-- START Data lines --
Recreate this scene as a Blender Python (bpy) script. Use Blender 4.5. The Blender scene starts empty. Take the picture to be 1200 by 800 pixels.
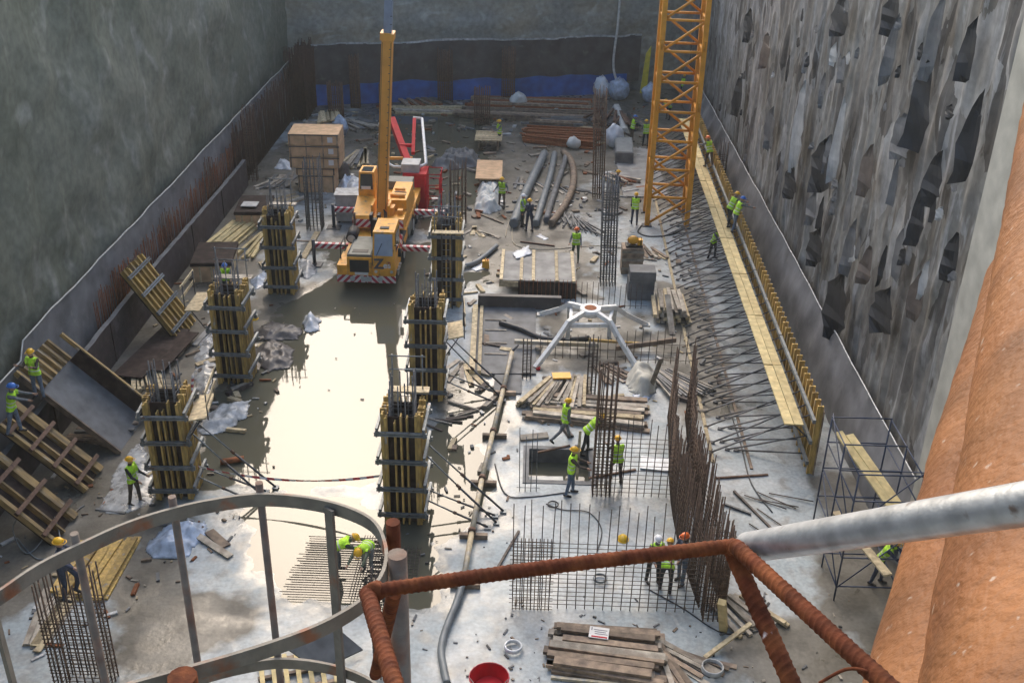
import bpy, bmesh, math, random
from mathutils import Vector, Matrix, noise
random.seed(7)
S = bpy.context.scene
COL = S.collection
R = math.radians
V = Vector
# ------------------------------------------------------------------ camera
F0, H = 1240.0, 20.0
_p, _yaw, _r = R(27.3), R(-.82), R(1.3)
FW = V((math.sin(_yaw)*math.cos(_p), math.cos(_yaw)*math.cos(_p), -math.sin(_p)))
_R0 = V((math.cos(_yaw), -math.sin(_yaw), 0)); _U0 = _R0.cross(FW)
RT = _R0*math.cos(_r) + _U0*math.sin(_r)
UP = _U0*math.cos(_r) - _R0*math.sin(_r)
CAM = V((0, 0, H))
def ray(u, v): return FW + RT*((u-600)/F0) - UP*((v-400)/F0)
def G(u, v, z=0.0):                      # ground point (height z) that the survey pixel looks at
    d = ray(u, v); return CAM + d*((z-H)/d.z)
def ony(u, v, y):
    d = ray(u, v); return CAM + d*(y/d.y)
def onx(u, v, x):
    d = ray(u, v); return CAM + d*(x/d.x)
cd = bpy.data.cameras.new('camera'); cam = bpy.data.objects.new('camera', cd); COL.objects.link(cam)
cam.matrix_world = Matrix(((RT.x, UP.x, -FW.x, 0), (RT.y, UP.y, -FW.y, 0), (RT.z, UP.z, -FW.z, H), (0, 0, 0, 1)))
cd.sensor_width = 36; cd.lens = F0/1200*36; cd.clip_end = 1000; cd.clip_start = .05
S.camera = cam
# ------------------------------------------------------------------ materials
def nd(nt, t, **k):
    n = nt.nodes.new(t)
    for a, b in k.items(): setattr(n, a, b)
    return n
def M(name, col, rough=.75, var=.3, scale=3.0, metal=0, bump=0.0, bscale=25, world=False, stretch=(1, 1, 1), rnd=0.0,
      col2=None, mix=(.45, .65), spec=.5, spot=None, spotmix=(.6, .7), spotscale=8):
    m = bpy.data.materials.new(name); m.use_nodes = True; nt = m.node_tree; L = nt.links.new
    b = nt.nodes['Principled BSDF']
    b.inputs['Roughness'].default_value = rough; b.inputs['Metallic'].default_value = metal
    b.inputs['Specular IOR Level'].default_value = spec
    if world: src = nd(nt, 'ShaderNodeNewGeometry').outputs['Position']
    else: src = nd(nt, 'ShaderNodeTexCoord').outputs['Object']
    mp = nd(nt, 'ShaderNodeMapping'); mp.inputs['Scale'].default_value = stretch; L(src, mp.inputs['Vector'])
    vec = mp.outputs['Vector']
    oi = nd(nt, 'ShaderNodeObjectInfo')
    if not world:
        ad = nd(nt, 'ShaderNodeVectorMath', operation='ADD'); sc = nd(nt, 'ShaderNodeVectorMath', operation='SCALE')
        L(oi.outputs['Random'], sc.inputs['Scale']); sc.inputs[0].default_value = (37, 53, 71)
        L(vec, ad.inputs[0]); L(sc.outputs[0], ad.inputs[1]); vec = ad.outputs[0]
    def nz(s, det=6):
        n = nd(nt, 'ShaderNodeTexNoise'); n.inputs['Scale'].default_value = s; n.inputs['Detail'].default_value = det
        L(vec, n.inputs['Vector']); return n.outputs['Fac']
    def mr(f, a, bb, c, d):
        n = nd(nt, 'ShaderNodeMapRange'); n.inputs[1].default_value = a; n.inputs[2].default_value = bb
        n.inputs[3].default_value = c; n.inputs[4].default_value = d; L(f, n.inputs[0]); return n.outputs[0]
    def mixc(f, a, bb):
        n = nd(nt, 'ShaderNodeMix', data_type='RGBA'); L(f, n.inputs[0])
        for s, i in ((a, 6), (bb, 7)):
            if isinstance(s, tuple): n.inputs[i].default_value = (*s, 1)
            else: L(s, n.inputs[i])
        return n.outputs[2]
    c = col
    if col2: c = mixc(mr(nz(scale*.6), mix[0], mix[1], 0, 1), col, col2)
    if spot: c = mixc(mr(nz(spotscale), spotmix[0], spotmix[1], 0, 1), c, spot)
    br = mr(nz(scale), .3, .7, 1-var, 1+var)
    if rnd:
        rr = nd(nt, 'ShaderNodeMath', operation='MULTIPLY'); L(br, rr.inputs[0]); L(mr(oi.outputs['Random'], 0, 1, 1-rnd, 1+rnd), rr.inputs[1]); br = rr.outputs[0]
    vm = nd(nt, 'ShaderNodeVectorMath', operation='SCALE')
    if isinstance(c, tuple): vm.inputs[0].default_value = c
    else: L(c, vm.inputs[0])
    L(br, vm.inputs['Scale']); L(vm.outputs[0], b.inputs['Base Color'])
    if bump:
        bp = nd(nt, 'ShaderNodeBump'); bp.inputs['Strength'].default_value = bump; bp.inputs['Distance'].default_value = .03
        L(nz(bscale, 8), bp.inputs['Height']); L(bp.outputs[0], b.inputs['Normal'])
    return m
def stripes(name, a, bcol, k=2.2, dirv=(1, 0, 1)):
    m = bpy.data.materials.new(name); m.use_nodes = True; nt = m.node_tree; L = nt.links.new; b = nt.nodes['Principled BSDF']
    tc = nd(nt, 'ShaderNodeTexCoord'); dt = nd(nt, 'ShaderNodeVectorMath', operation='DOT_PRODUCT'); dt.inputs[1].default_value = dirv
    L(tc.outputs['Object'], dt.inputs[0]); mu = nd(nt, 'ShaderNodeMath', operation='MULTIPLY'); mu.inputs[1].default_value = k; L(dt.outputs['Value'], mu.inputs[0])
    fr = nd(nt, 'ShaderNodeMath', operation='FRACT'); L(mu.outputs[0], fr.inputs[0]); gt = nd(nt, 'ShaderNodeMath', operation='GREATER_THAN'); gt.inputs[1].default_value = .5; L(fr.outputs[0], gt.inputs[0])
    mx = nd(nt, 'ShaderNodeMix', data_type='RGBA'); mx.inputs[6].default_value = (*a, 1); mx.inputs[7].default_value = (*bcol, 1); L(gt.outputs[0], mx.inputs[0]); L(mx.outputs[2], b.inputs['Base Color'])
    b.inputs['Roughness'].default_value = .5
    return m
mt = {}
def defm(k, *a, **kw): mt[k] = M(k, *a, **kw)
defm('yellow_wood', (.50, .335, .10), var=.35, scale=5, stretch=(2, 2, .5), rnd=.32, spot=(.36, .34, .30), spotmix=(.62, .72), spotscale=3, col2=(.38, .25, .09), bump=.15)
defm('worn_wood', (.33, .225, .09), var=.4, scale=4, stretch=(2, 2, .5), rnd=.3, col2=(.22, .16, .085), spot=(.34, .32, .28), spotmix=(.62, .72), spotscale=3, bump=.15)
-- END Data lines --
[Task instructions] Reproduce every line of the material precisely, omitting its pictures.

[Exercise output]
Recreate this scene as a Blender Python (bpy) script. Use Blender 4.5. The Blender scene starts empty. Take the picture to be 1200 by 800 pixels.
import bpy, bmesh, math, random
from mathutils import Vector, Matrix, noise
random.seed(7)
S = bpy.context.scene
COL = S.collection
R = math.radians
V = Vector
# ------------------------------------------------------------------ camera
F0, H = 1240.0, 20.0
_p, _yaw, _r = R(27.3), R(-.82), R(1.3)
FW = V((math.sin(_yaw)*math.cos(_p), math.cos(_yaw)*math.cos(_p), -math.sin(_p)))
_R0 = V((math.cos(_yaw), -math.sin(_yaw), 0)); _U0 = _R0.cross(FW)
RT = _R0*math.cos(_r) + _U0*math.sin(_r)
UP = _U0*math.cos(_r) - _R0*math.sin(_r)
CAM = V((0, 0, H))
def ray(u, v): return FW + RT*((u-600)/F0) - UP*((v-400)/F0)
def G(u, v, z=0.0):                      # ground point (height z) that the survey pixel looks at
    d = ray(u, v); return CAM + d*((z-H)/d.z)
def ony(u, v, y):
    d = ray(u, v); return CAM + d*(y/d.y)
def onx(u, v, x):
    d = ray(u, v); return CAM + d*(x/d.x)
cd = bpy.data.cameras.new('camera'); cam = bpy.data.objects.new('camera', cd); COL.objects.link(cam)
cam.matrix_world = Matrix(((RT.x, UP.x, -FW.x, 0), (RT.y, UP.y, -FW.y, 0), (RT.z, UP.z, -FW.z, H), (0, 0, 0, 1)))
cd.sensor_width = 36; cd.lens = F0/1200*36; cd.clip_end = 1000; cd.clip_start = .05
S.camera = cam
# ------------------------------------------------------------------ materials
def nd(nt, t, **k):
    n = nt.nodes.new(t)
    for a, b in k.items(): setattr(n, a, b)
    return n
def M(name, col, rough=.75, var=.3, scale=3.0, metal=0, bump=0.0, bscale=25, world=False, stretch=(1, 1, 1), rnd=0.0,
      col2=None, mix=(.45, .65), spec=.5, spot=None, spotmix=(.6, .7), spotscale=8):
    m = bpy.data.materials.new(name); m.use_nodes = True; nt = m.node_tree; L = nt.links.new
    b = nt.nodes['Principled BSDF']
    b.inputs['Roughness'].default_value = rough; b.inputs['Metallic'].default_value = metal
    b.inputs['Specular IOR Level'].default_value = spec
    if world: src = nd(nt, 'ShaderNodeNewGeometry').outputs['Position']
    else: src = nd(nt, 'ShaderNodeTexCoord').outputs['Object']
    mp = nd(nt, 'ShaderNodeMapping'); mp.inputs['Scale'].default_value = stretch; L(src, mp.inputs['Vector'])
    vec = mp.outputs['Vector']
    oi = nd(nt, 'ShaderNodeObjectInfo')
    if not world:
        ad = nd(nt, 'ShaderNodeVectorMath', operation='ADD'); sc = nd(nt, 'ShaderNodeVectorMath', operation='SCALE')
        L(oi.outputs['Random'], sc.inputs['Scale']); sc.inputs[0].default_value = (37, 53, 71)
        L(vec, ad.inputs[0]); L(sc.outputs[0], ad.inputs[1]); vec = ad.outputs[0]
    def nz(s, det=6):
        n = nd(nt, 'ShaderNodeTexNoise'); n.inputs['Scale'].default_value = s; n.inputs['Detail'].default_value = det
        L(vec, n.inputs['Vector']); return n.outputs['Fac']
    def mr(f, a, bb, c, d):
        n = nd(nt, 'ShaderNodeMapRange'); n.inputs[1].default_value = a; n.inputs[2].default_value = bb
        n.inputs[3].default_value = c; n.inputs[4].default_value = d; L(f, n.inputs[0]); return n.outputs[0]
    def mixc(f, a, bb):
        n = nd(nt, 'ShaderNodeMix', data_type='RGBA'); L(f, n.inputs[0])
        for s, i in ((a, 6), (bb, 7)):
            if isinstance(s, tuple): n.inputs[i].default_value = (*s, 1)
            else: L(s, n.inputs[i])
        return n.outputs[2]
    c = col
    if col2: c = mixc(mr(nz(scale*.6), mix[0], mix[1], 0, 1), col, col2)
    if spot: c = mixc(mr(nz(spotscale), spotmix[0], spotmix[1], 0, 1), c, spot)
    br = mr(nz(scale), .3, .7, 1-var, 1+var)
    if rnd:
        rr = nd(nt, 'ShaderNodeMath', operation='MULTIPLY'); L(br, rr.inputs[0]); L(mr(oi.outputs['Random'], 0, 1, 1-rnd, 1+rnd), rr.inputs[1]); br = rr.outputs[0]
    vm = nd(nt, 'ShaderNodeVectorMath', operation='SCALE')
    if isinstance(c, tuple): vm.inputs[0].default_value = c
    else: L(c, vm.inputs[0])
    L(br, vm.inputs['Scale']); L(vm.outputs[0], b.inputs['Base Color'])
    if bump:
        bp = nd(nt, 'ShaderNodeBump'); bp.inputs['Strength'].default_value = bump; bp.inputs['Distance'].default_value = .03
        L(nz(bscale, 8), bp.inputs['Height']); L(bp.outputs[0], b.inputs['Normal'])
    return m
def stripes(name, a, bcol, k=2.2, dirv=(1, 0, 1)):
    m = bpy.data.materials.new(name); m.use_nodes = True; nt = m.node_tree; L = nt.links.new; b = nt.nodes['Principled BSDF']
    tc = nd(nt, 'ShaderNodeTexCoord'); dt = nd(nt, 'ShaderNodeVectorMath', operation='DOT_PRODUCT'); dt.inputs[1].default_value = dirv
    L(tc.outputs['Object'], dt.inputs[0]); mu = nd(nt, 'ShaderNodeMath', operation='MULTIPLY'); mu.inputs[1].default_value = k; L(dt.outputs['Value'], mu.inputs[0])
    fr = nd(nt, 'ShaderNodeMath', operation='FRACT'); L(mu.outputs[0], fr.inputs[0]); gt = nd(nt, 'ShaderNodeMath', operation='GREATER_THAN'); gt.inputs[1].default_value = .5; L(fr.outputs[0], gt.inputs[0])
    mx = nd(nt, 'ShaderNodeMix', data_type='RGBA'); mx.inputs[6].default_value = (*a, 1); mx.inputs[7].default_value = (*bcol, 1); L(gt.outputs[0], mx.inputs[0]); L(mx.outputs[2], b.inputs['Base Color'])
    b.inputs['Roughness'].default_value = .5
    return m
mt = {}
def defm(k, *a, **kw): mt[k] = M(k, *a, **kw)
defm('yellow_wood', (.50, .335, .10), var=.35, scale=5, stretch=(2, 2, .5), rnd=.32, spot=(.36, .34, .30), spotmix=(.62, .72), spotscale=3, col2=(.38, .25, .09), bump=.15)
defm('worn_wood', (.33, .225, .09), var=.4, scale=4, stretch=(2, 2, .5), rnd=.3, col2=(.22, .16, .085), spot=(.34, .32, .28), spotmix=(.62, .72), spotscale=3, bump=.15)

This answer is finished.